Gastrosexo y los centollos de Casa Varela.
El de hoy es un ejercicio por combatir tópicos, muy típicos todos, entre sexo y gastronomía. Son conclusiones alcanzadas por tres amigas con mochila, una noche cualquiera en una mesa de Casa Varela, en la barcelonesa Plaza Molina y a la espera de un par de espléndidos centollos gallegos.
En la primera página del hipotético diccionario gastrosexual aparecen los genitales clasificados por género. A los masculinos se les atribuyen términos más bien proteicos como huevos, salchicha, fuet, morcilla… Los femeninos presentan algo más de equilibrio en los ingredientes, pues la proteína se alterna con las vitaminas y los hidratos de carbono: higo, patata, conejo, mejillón.
Luego están las grandes reflexiones gastrosexuales que vienen a justificar, a quien necesita justificaciones, un montón de situaciones. Frente al compromiso, por ejemplo: ¿Por qué comer cada día pollo pudiendo alternar con algún huevo frito? Éste es de los tópicos más fáciles de tumbar. Primero, porque el pollo admite tantas fórmulas de cocción como días tiene el año, ya no sólo por sí mismo sino también en lo que respecta a la guarnición. El huevo frito es un placer irresistible, cierto, pero en el que hay que sumergirse con medida por su alto valor en mal colesterol y su riesgo de indigestión. También está el punto de cocción de la clara, más complicado que el del pollo, y el dilema de si con puntilla o con moco. Aunque puestos a deducir, lo del huevo a las mujeres nos va muy bien: la yema con unas gotas de miel es una mascarilla proteica, y la clara una de colágeno puro. El semen, si es recién obtenido, dicen algunos que regenera más que cualquier otra mascarilla (personalmente prefiero una simple de Nivea, huele mejor).

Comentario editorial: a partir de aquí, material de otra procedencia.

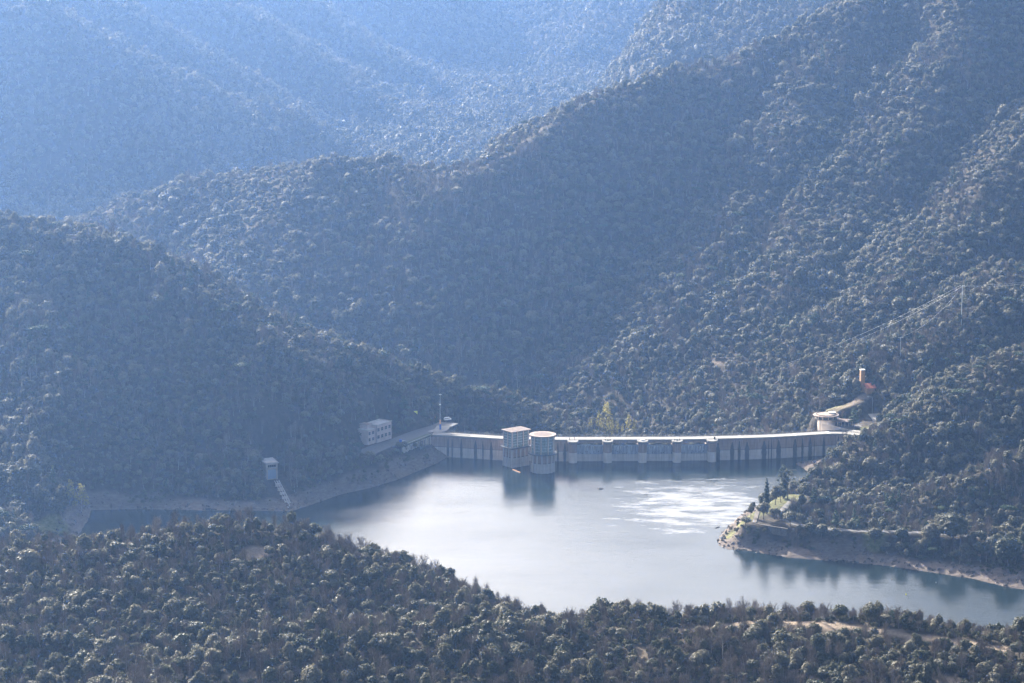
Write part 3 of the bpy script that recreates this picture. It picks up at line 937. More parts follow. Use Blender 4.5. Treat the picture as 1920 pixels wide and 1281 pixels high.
SUNC = np.array([math.sin(SUN_AZ), math.cos(SUN_AZ)])
def scatter(y0, y1, sp, seed, margin=1.0):
    rng = np.random.default_rng(seed)
    ys = np.arange(y0, y1, sp)
    X = []; Y = []
    for k, y in enumerate(ys):
        hw = y * .212 + 45
        xs = np.arange(-hw, hw, sp) + (k % 2) * sp * .5
        X.append(xs); Y.append(np.full(len(xs), y))
    X = np.concatenate(X); Y = np.concatenate(Y)
    X = X + rng.uniform(-.48, .48, len(X)) * sp; Y = Y + rng.uniform(-.48, .48, len(Y)) * sp
    H = interp_grid(HH, X, Y); sd = interp_grid(SD, X, Y)
    vis = (H + 14 - CAM_H) / Y > interp_grid(cum, X, Y) - 12 / Y
    px, py = proj(X, Y, H)
    vis &= (py < 1281 + 110) & (py > -450)
    up = Y < dam_y(X) + 6
    vis &= (sd > 2.5) & ~((H < -3) & up)
    bare = interp_grid(BARE, X, Y); gr = interp_grid(GRASS, X, Y); pa = interp_grid(PATH, X, Y)
    vis &= (bare < .35 + .25 * (rng.random(len(X)) < .08)) & (gr < .4) & (pa < .15)
    X, Y, H = X[vis], Y[vis], H[vis]
    keep = np.ones(len(X), bool)
    for pts, w in KEEP_OUT:
        pts = list(pts)
        if len(pts) > 20: pts = pts[::3] + [pts[-1]]
        keep &= line_dist(X, Y, pts) > w
    return X[keep], Y[keep], H[keep], rng

# protos that the woods use: mesh objects that are not in the scene themselves
def proto(me, nm):
    return bpy.data.objects.new(nm, me)
P_OAK = [proto(join_meshes('oak', list(t)), 'oak_source') for t in OAK]
P_BARE = [proto(join_meshes('bare', list(t)), 'bare_source') for t in BARE_T]
P_PINE = [proto(join_meshes('pine', list(t)), 'pine_source') for t in PINE] + [proto(join_meshes('pine', list(UMB)), 'pine_source')]
P_SHRUB = [proto(t[0], 'shrub_source') for t in SHRUB]
P_FAR = [proto(m, 'far_oak_source') for m in FAR]
P_FARB = [proto(m, 'far_bare_source') for m in FARB]
def rock_mesh(seed):
    rng = np.random.default_rng(seed); iv, iF = ico()
    v = iv * rng.uniform(.6, 1.15, (12, 1)); v[:, 2] *= .6
    me = bpy.data.meshes.new('rock'); me.from_pydata(v.tolist(), [], iF); me.materials.append(MATS['bank_rock']); return me
leaf_mat('bank_rock', (.16, .135, .115), (.32, .275, .23), 0, .95, .05)
P_ROCK = [proto(rock_mesh(k), 'rock_source') for k in range(4)]

def instancer(name, pos, scl, rot, idx, protos, label=None):
    me = bpy.data.meshes.new(name)
    me.vertices.add(len(pos)); me.vertices.foreach_set('co', np.asarray(pos, np.float32).reshape(-1))
    a = me.attributes.new('iscale', 'FLOAT_VECTOR', 'POINT'); a.data.foreach_set('vector', np.asarray(scl, np.float32).reshape(-1))
    a = me.attributes.new('irot', 'FLOAT_VECTOR', 'POINT'); a.data.foreach_set('vector', np.asarray(rot, np.float32).reshape(-1))
    a = me.attributes.new('iidx', 'INT', 'POINT'); a.data.foreach_set('value', np.asarray(idx, np.int32))
    o = bpy.data.objects.new(name, me); COL.objects.link(o)
    g = bpy.data.node_groups.new(name + '_nodes', 'GeometryNodeTree')
    g.interface.new_socket('Geometry', in_out='INPUT', socket_type='NodeSocketGeometry')
    g.interface.new_socket('Geometry', in_out='OUTPUT', socket_type='NodeSocketGeometry')
    N, L = g.nodes, g.links
    gi = N.new('NodeGroupInput'); go = N.new('NodeGroupOutput')
    jn = N.new('GeometryNodeJoinGeometry')
    # Join lists its links last-first: connect in reverse so that index 0 is the first source
    for pr in reversed(protos):
        oi = N.new('GeometryNodeObjectInfo'); oi.inputs['Object'].default_value = pr
        oi.inputs['As Instance'].default_value = True; oi.transform_space = 'ORIGINAL'
        L.new(oi.outputs['Geometry'], jn.inputs[0])
    ip = N.new('GeometryNodeInstanceOnPoints'); ip.inputs['Pick Instance'].default_value = True
    def na(k, t):
        x = N.new('GeometryNodeInputNamedAttribute'); x.data_type = t; x.inputs['Name'].default_value = k
        return x.outputs[0]
    L.new(gi.outputs[0], ip.inputs['Points']); L.new(jn.outputs[0], ip.inputs['Instance'])
    L.new(na('iidx', 'INT'), ip.inputs['Instance Index'])
    L.new(na('irot', 'FLOAT_VECTOR'), ip.inputs['Rotation'])
    L.new(na('iscale', 'FLOAT_VECTOR'), ip.inputs['Scale'])
    L.new(ip.outputs[0], go.inputs[0])
    md = o.modifiers.new('plants', 'NODES'); md.node_group = g
    tag(o, label=label, kind='stuff')
    return o

def bare_share(X, Y):
    """how leafless the wood is here"""
    b = .22 + .55 * fbm(X / 60, Y / 60, 71, 3)
    b = np.where(Y < 1150, b + .36, b)
    px_, py_ = proj(X, Y, interp_grid(HH, X, Y))
    b = np.where((Y > 1900) & (Y < 2500) & (px_ > 700) & (px_ < 1500), b + .22, b)
    b = np.where((Y > 2600), b * .4, b)
    return np.clip(b, .03, .8)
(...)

Otra relación gastrosexual, y ésta va para los que necesitan justificar su relación con casados/as: Si tienes caviar en casa, no sales a buscar sucedáneos. Lo curioso de ésta es que suelen decirla los que han tardado años en catar caviar y cuando lo han hecho ha sido sobre pan tostado en vez de dar cuenta de las huevas a cucharadas.
Algo de sentido tendrá todo ello porque cocina y sexo necesitan casi lo mismo. Primer paso: el deseo de ponerse. Segundo paso: disponer de los ingredientes. Tercer paso: el proceso para llegar al final. El cuarto paso es el que admite el matiz diferencial: el orgasmo. Ya sea en el paladar, en la entrepierna o en los para mí insondables caminos del universo gay. Ahí, ahí está la diferencia, porque mientras en el proceso culinario el final sí importa, en el sexo tan importante es el proceso como el orgasmo. Muchos no estarán de acuerdo, lo sé, pero si frente a un buen centollo todavía no saben que el orgasmo no es más que eso, “algo más”, alguna clase se han saltado camino de la licenciatura. ¡Aún me tiembla el paladar con el centollito de Casa Varela!